The reality is that to pay people more money, businesses have to raise costs across the board. If a worker makes more, but their expenses rise as well, what good has been accomplished?

In addition, the Congressional Budget Office has stated that the benefits of a minimum wage increase accrue mostly to people who are not in poverty. Just 19 percent of the benefits of a $10.10 minimum wage would accrue to those in poverty, and that only 40 percent of workers who earn within 25 cents per hour of the minimum wage work full-time. They also state that 500,000 jobs would be lost if the minimum wage was raised over 10 dollars.

All of these feel-good bills mask the true problem, and that is that Delaware’s economy has driven out all of the good middle-class jobs, and the jobs that have replaced them have all been at the low end of the pay scale. So to mask their failure to develop the conditions for a solid economy, efforts like these are all that remain.

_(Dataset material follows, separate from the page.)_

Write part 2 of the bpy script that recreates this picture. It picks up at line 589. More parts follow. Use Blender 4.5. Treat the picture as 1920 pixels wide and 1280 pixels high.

There are many ways to help our fellow Delawareans out of poverty that are far, far better than raising the minimum wage and driving more employers out of business. Our Senate Republican Caucus is developing a full poverty agenda for release in the coming months.

In addition, I and many of my fellow senators have cosponsored a bill to make the Earned Income Tax Credit (EITC) refundable in Delaware, so that we can reward the poorest working Delawareans with a tax cut. The EITC has been hailed by officials nationwide, from both sides of the aisle, as the best way to alleviate poverty while rewarding work.

In addition, we need to provide for the highest-quality educational choices and skills training for our young people, encourage stable families, and promote ideas like Right To Work, so that major manufacturers will look to bring their solid middle-class jobs to Delaware once again.

Real economic growth is the fastest cure to many of our societal ills, but we’re simply not seeing that in the current restrictive, overregulated environment in Delaware.

And this minimum wage increase is another red flag for the few employers that are considering moving to Delaware that we are closed for business.

We look forward to unveiling our poverty agenda later this session so that we can help people work their way out of poverty, obtain the skills they need, and rev up the engine of the economy, while reducing the size of state government.

That, and not a job-killing wage mandate, is the best way forward.

State Sen. David G. Lawson, R-Marydel, serves the 15th District.